# What you will do
Gather each line containing the string "scene" from these entries.

# Source data

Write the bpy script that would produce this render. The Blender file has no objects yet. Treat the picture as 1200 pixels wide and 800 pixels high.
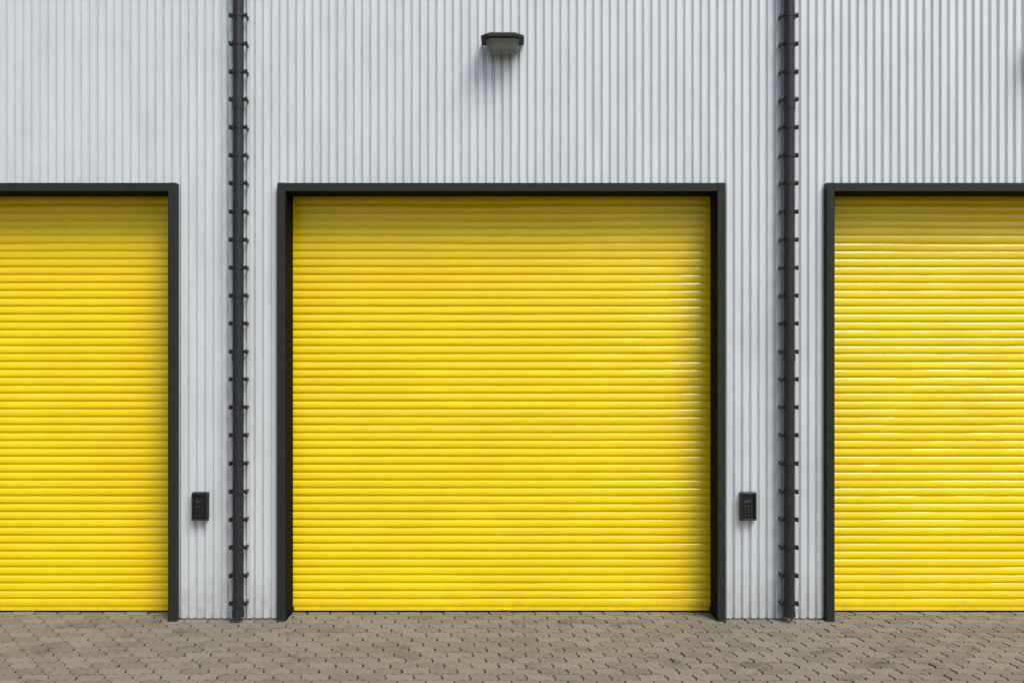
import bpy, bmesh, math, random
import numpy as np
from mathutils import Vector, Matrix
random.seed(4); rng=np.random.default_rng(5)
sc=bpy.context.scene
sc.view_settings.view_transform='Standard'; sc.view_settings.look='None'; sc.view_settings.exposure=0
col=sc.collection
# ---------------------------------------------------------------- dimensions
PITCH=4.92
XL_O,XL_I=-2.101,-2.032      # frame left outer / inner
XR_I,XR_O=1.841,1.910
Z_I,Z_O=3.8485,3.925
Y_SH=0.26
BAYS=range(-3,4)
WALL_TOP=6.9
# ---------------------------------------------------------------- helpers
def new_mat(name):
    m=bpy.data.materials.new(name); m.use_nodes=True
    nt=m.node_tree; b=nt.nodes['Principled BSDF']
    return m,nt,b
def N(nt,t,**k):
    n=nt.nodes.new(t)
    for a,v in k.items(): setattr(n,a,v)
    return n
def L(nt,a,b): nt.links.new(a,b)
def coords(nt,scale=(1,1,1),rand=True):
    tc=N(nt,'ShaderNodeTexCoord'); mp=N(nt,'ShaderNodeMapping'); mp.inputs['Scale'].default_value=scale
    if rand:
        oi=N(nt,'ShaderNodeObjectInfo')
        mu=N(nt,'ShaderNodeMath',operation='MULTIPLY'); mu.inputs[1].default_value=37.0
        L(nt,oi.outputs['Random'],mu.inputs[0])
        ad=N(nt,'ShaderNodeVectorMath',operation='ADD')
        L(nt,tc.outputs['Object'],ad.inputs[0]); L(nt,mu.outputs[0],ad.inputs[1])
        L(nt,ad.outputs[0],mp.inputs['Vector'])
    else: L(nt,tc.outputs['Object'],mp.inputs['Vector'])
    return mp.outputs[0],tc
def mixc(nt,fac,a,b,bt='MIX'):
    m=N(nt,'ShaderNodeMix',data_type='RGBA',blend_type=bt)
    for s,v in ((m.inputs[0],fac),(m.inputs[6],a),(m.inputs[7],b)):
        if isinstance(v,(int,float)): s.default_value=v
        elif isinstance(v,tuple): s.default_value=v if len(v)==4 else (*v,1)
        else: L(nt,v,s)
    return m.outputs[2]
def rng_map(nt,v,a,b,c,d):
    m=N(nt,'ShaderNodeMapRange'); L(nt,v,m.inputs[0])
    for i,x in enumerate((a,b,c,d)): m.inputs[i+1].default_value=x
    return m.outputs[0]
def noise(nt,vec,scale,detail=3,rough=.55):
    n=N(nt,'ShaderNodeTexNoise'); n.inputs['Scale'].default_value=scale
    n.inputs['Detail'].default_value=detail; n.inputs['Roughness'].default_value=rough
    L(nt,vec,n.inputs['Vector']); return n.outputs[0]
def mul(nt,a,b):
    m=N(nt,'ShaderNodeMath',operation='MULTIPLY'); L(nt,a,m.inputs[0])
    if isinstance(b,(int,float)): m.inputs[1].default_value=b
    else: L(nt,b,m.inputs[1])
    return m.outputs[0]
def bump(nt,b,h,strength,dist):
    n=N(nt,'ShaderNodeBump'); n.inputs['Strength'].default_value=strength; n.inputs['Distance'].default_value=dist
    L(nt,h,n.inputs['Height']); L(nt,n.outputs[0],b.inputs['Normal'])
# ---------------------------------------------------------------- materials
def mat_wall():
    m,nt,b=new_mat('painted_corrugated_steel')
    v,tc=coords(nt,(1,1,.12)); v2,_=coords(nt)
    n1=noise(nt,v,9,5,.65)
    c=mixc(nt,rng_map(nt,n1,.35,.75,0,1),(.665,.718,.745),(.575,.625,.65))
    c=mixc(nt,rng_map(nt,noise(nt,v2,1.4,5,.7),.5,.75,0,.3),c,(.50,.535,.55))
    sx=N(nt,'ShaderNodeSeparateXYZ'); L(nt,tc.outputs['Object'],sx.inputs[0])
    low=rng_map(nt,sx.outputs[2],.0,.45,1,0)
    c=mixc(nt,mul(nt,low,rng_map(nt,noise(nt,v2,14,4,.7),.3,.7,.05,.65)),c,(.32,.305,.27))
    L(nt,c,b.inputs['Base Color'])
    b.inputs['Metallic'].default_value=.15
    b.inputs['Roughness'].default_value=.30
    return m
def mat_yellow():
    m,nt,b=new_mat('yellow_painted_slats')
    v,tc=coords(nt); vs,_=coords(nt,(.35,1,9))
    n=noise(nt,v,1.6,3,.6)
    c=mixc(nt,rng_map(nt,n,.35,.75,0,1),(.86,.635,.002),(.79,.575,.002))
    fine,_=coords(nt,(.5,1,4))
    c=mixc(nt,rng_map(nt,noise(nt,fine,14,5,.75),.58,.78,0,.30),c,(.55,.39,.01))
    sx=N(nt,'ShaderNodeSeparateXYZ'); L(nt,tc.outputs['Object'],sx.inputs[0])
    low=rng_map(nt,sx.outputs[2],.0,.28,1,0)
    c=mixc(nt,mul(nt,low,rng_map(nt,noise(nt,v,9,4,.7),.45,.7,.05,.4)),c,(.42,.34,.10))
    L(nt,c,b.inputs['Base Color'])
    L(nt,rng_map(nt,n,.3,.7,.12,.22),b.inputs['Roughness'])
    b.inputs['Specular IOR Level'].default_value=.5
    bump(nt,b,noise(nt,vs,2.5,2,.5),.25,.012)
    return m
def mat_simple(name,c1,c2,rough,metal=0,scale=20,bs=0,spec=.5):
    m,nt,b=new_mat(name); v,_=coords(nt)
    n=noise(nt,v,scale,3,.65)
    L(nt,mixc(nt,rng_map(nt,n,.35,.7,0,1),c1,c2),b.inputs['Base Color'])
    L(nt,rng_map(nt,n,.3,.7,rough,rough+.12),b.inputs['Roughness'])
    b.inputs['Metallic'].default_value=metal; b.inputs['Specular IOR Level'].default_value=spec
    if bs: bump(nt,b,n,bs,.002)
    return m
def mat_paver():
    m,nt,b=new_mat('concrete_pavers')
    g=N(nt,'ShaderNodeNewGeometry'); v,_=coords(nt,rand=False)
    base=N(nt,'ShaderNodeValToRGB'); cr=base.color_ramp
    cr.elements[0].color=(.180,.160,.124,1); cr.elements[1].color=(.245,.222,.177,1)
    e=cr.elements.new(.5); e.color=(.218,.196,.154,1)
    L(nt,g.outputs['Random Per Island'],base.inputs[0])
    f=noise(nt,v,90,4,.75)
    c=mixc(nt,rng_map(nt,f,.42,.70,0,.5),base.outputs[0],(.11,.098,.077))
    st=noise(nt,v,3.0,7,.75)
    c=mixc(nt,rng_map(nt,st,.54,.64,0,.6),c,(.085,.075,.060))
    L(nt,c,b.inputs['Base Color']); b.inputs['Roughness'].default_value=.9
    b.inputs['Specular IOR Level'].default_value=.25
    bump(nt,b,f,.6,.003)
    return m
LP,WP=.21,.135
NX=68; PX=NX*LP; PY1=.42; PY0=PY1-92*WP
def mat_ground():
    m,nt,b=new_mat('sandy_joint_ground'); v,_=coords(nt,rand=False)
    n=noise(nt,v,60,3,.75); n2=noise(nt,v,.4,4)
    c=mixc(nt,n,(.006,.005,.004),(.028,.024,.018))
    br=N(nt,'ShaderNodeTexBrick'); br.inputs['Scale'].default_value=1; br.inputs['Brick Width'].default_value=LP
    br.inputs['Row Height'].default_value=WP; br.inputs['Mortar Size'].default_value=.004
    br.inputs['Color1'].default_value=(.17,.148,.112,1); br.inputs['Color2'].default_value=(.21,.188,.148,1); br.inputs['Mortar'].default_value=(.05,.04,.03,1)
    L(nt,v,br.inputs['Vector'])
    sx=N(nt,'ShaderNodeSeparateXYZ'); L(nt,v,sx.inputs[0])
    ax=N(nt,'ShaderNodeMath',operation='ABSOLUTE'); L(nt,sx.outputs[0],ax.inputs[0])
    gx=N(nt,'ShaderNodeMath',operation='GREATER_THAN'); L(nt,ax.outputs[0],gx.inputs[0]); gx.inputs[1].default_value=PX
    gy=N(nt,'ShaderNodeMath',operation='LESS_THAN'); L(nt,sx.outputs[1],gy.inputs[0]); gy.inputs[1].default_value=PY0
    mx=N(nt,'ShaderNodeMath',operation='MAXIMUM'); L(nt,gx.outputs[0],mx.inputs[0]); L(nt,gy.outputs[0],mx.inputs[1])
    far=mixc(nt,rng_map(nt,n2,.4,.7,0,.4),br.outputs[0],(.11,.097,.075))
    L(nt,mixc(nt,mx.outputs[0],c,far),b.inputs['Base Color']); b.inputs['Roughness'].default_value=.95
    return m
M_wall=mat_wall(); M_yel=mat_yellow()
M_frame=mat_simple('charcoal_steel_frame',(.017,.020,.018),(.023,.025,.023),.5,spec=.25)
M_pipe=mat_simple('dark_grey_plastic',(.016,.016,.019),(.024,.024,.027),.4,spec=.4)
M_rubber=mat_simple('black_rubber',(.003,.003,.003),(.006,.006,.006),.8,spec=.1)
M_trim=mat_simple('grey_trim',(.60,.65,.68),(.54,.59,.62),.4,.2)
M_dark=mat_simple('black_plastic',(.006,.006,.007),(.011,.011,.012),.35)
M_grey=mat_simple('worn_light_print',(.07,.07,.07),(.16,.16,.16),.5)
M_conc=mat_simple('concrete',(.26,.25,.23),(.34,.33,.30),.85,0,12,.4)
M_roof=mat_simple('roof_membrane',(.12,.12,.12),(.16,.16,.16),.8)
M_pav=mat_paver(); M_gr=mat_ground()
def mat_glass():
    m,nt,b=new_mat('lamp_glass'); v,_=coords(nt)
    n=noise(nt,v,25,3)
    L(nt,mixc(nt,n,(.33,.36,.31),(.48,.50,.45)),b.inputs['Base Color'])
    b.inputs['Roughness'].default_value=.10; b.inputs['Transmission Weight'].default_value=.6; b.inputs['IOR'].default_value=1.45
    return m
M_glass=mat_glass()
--
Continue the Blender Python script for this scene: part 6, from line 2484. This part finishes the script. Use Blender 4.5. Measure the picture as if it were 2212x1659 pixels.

# Worked answer
sc=bpy.context.scene
Continue the Blender Python script for this scene: part 6, from line 2484. This part finishes the script. Use Blender 4.5. Measure the picture as if it were 2212x1659 pixels.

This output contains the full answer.